INFORMATION SHOWN
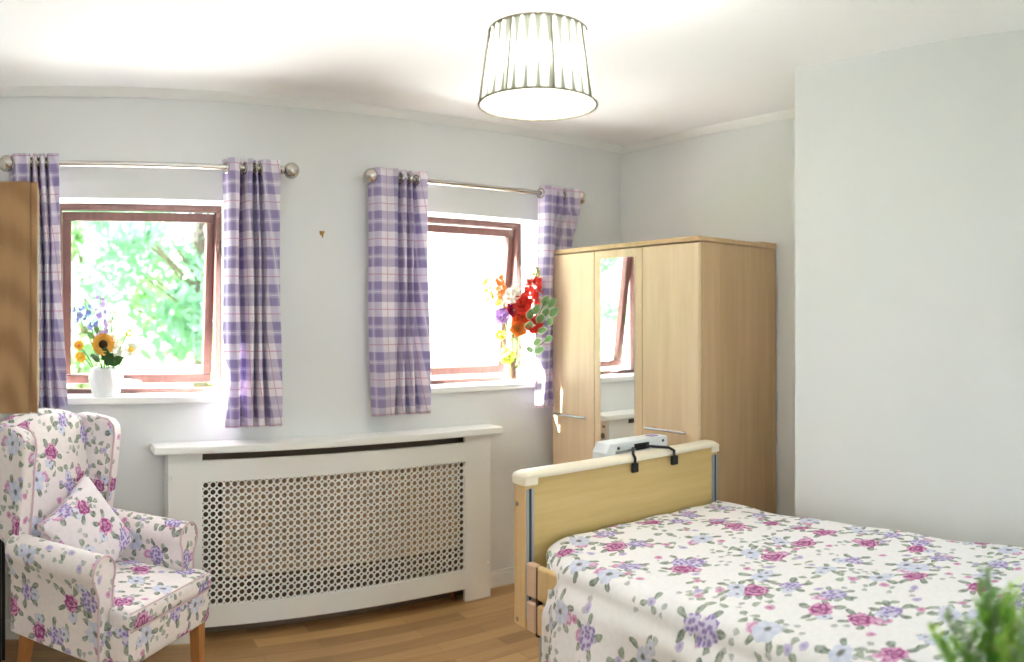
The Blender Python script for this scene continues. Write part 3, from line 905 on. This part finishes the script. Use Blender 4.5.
cu.location = (.135, 2.935, .612)
cu.rotation_euler = (Matrix.Rotation(math.radians(40), 3, 'Z') @ Matrix.Rotation(math.radians(-24), 3, 'X') @ Matrix.Rotation(math.radians(-28), 3, 'Y')).to_euler()

# ------------------------------------------------------------------ oak cupboard on the left wall, small black table behind the chair
cb = thing('wall_cupboard', 'oak wall cupboard cut off by the picture edge above the armchair', 'cupboard', (-.29, 2.05, 1.2))
MB().box(XL + .0005, -.054, 1.90, 2.10, 1.201, 1.777).build('carcass', OAK, cb, smooth=0, bevel=.002)
MB().box(-.053, -.035, 1.902, 2.098, 1.203, 1.775).build('door', OAK, cb, smooth=0, bevel=.002)
bt = thing('side_table', 'black metal side table half hidden behind the floral armchair', 'table', (-.33, 3.05, 0))
MB().box(-.47, -.19, 2.93, 3.20, .612, .632).build('table_top', BLACK, bt, smooth=0, bevel=.003)
for x in (-.455, -.205):
    for y in (2.945, 3.185): MB().box(x - .011, x + .011, y - .011, y + .011, FZ + .0005, .612).build('leg', BLACK, bt, smooth=0)
for y in (2.945, 3.185): MB().box(-.445, -.215, y - .008, y + .008, .235, .255).build('stretcher', BLACK, bt, smooth=0)

# ------------------------------------------------------------------ flowers
STEM = plain('stem_green', (96, 132, 70), .6)
LEAF = plain('leaf_green', (70, 108, 58), .55, var=.15, trans=.25)
LEAFL = plain('pale_leaf_green', (146, 192, 128), .55, var=.12, trans=.3)
RIMW = plain('cream_leaf_edge', (232, 238, 216), .6, trans=.3)
def petal_mat(n, rgb): return plain(n, rgb, .6, var=.1, nscale=40, trans=.3)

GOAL
Write out the lines from the start of the material to the line with "cu.rotation_euler = (Matrix.Rotation(math.radians(40), 3, 'Z')", inclusive and exactly. Skip the pictures.

WRITTEN SOLUTION
The Blender Python script for this scene continues. Write part 3, from line 905 on. This part finishes the script. Use Blender 4.5.
cu.location = (.135, 2.935, .612)
cu.rotation_euler = (Matrix.Rotation(math.radians(40), 3, 'Z') @ Matrix.Rotation(math.radians(-24), 3, 'X') @ Matrix.Rotation(math.radians(-28), 3, 'Y')).to_euler()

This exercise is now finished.